↓↓↓

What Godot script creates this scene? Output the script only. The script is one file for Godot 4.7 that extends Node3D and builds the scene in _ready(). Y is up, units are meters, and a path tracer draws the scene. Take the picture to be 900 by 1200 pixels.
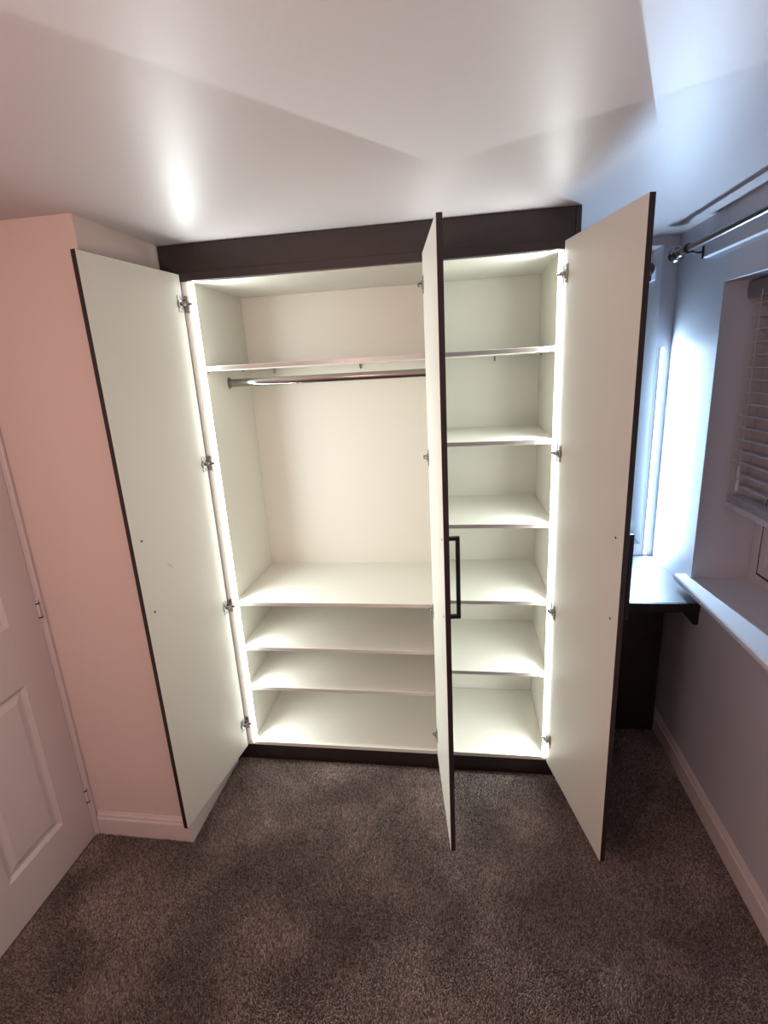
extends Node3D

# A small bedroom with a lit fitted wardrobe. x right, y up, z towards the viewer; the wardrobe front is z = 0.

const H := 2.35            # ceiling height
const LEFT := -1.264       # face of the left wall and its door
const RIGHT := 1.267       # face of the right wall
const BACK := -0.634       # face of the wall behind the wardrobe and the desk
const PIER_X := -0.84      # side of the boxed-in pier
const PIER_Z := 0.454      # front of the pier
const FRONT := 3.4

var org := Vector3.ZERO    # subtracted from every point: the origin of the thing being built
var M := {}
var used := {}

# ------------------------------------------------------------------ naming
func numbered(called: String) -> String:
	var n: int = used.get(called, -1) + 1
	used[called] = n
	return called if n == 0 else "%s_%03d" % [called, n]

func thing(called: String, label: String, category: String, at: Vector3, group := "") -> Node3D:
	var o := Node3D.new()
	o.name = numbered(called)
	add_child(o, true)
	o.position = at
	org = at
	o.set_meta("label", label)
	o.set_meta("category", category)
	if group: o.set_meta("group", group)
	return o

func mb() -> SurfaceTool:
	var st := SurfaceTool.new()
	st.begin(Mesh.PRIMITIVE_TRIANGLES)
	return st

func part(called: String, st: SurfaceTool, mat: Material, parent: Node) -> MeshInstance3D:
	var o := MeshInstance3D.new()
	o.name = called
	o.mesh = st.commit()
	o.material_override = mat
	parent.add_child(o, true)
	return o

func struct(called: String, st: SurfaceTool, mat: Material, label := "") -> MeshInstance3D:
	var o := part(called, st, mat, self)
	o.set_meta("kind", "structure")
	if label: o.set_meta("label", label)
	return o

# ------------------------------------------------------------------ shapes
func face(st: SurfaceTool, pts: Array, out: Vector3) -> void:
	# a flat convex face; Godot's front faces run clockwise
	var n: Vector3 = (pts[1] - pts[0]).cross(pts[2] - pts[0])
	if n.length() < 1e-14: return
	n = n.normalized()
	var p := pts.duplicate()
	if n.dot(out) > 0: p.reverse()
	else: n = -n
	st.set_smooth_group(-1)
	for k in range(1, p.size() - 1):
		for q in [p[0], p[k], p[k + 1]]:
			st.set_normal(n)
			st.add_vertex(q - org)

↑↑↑

Copy each line above precisely, dropping the pictures.

What Godot script creates this scene? Output the script only. The script is one file for Godot 4.7 that extends Node3D and builds the scene in _ready(). Y is up, units are meters, and a path tracer draws the scene. Take the picture to be 900 by 1200 pixels.
extends Node3D

# A small bedroom with a lit fitted wardrobe. x right, y up, z towards the viewer; the wardrobe front is z = 0.

const H := 2.35            # ceiling height
const LEFT := -1.264       # face of the left wall and its door
const RIGHT := 1.267       # face of the right wall
const BACK := -0.634       # face of the wall behind the wardrobe and the desk
const PIER_X := -0.84      # side of the boxed-in pier
const PIER_Z := 0.454      # front of the pier
const FRONT := 3.4

var org := Vector3.ZERO    # subtracted from every point: the origin of the thing being built
var M := {}
var used := {}

# ------------------------------------------------------------------ naming
func numbered(called: String) -> String:
	var n: int = used.get(called, -1) + 1
	used[called] = n
	return called if n == 0 else "%s_%03d" % [called, n]

func thing(called: String, label: String, category: String, at: Vector3, group := "") -> Node3D:
	var o := Node3D.new()
	o.name = numbered(called)
	add_child(o, true)
	o.position = at
	org = at
	o.set_meta("label", label)
	o.set_meta("category", category)
	if group: o.set_meta("group", group)
	return o

func mb() -> SurfaceTool:
	var st := SurfaceTool.new()
	st.begin(Mesh.PRIMITIVE_TRIANGLES)
	return st

func part(called: String, st: SurfaceTool, mat: Material, parent: Node) -> MeshInstance3D:
	var o := MeshInstance3D.new()
	o.name = called
	o.mesh = st.commit()
	o.material_override = mat
	parent.add_child(o, true)
	return o

func struct(called: String, st: SurfaceTool, mat: Material, label := "") -> MeshInstance3D:
	var o := part(called, st, mat, self)
	o.set_meta("kind", "structure")
	if label: o.set_meta("label", label)
	return o

# ------------------------------------------------------------------ shapes
func face(st: SurfaceTool, pts: Array, out: Vector3) -> void:
	# a flat convex face; Godot's front faces run clockwise
	var n: Vector3 = (pts[1] - pts[0]).cross(pts[2] - pts[0])
	if n.length() < 1e-14: return
	n = n.normalized()
	var p := pts.duplicate()
	if n.dot(out) > 0: p.reverse()
	else: n = -n
	st.set_smooth_group(-1)
	for k in range(1, p.size() - 1):
		for q in [p[0], p[k], p[k + 1]]:
			st.set_normal(n)
			st.add_vertex(q - org)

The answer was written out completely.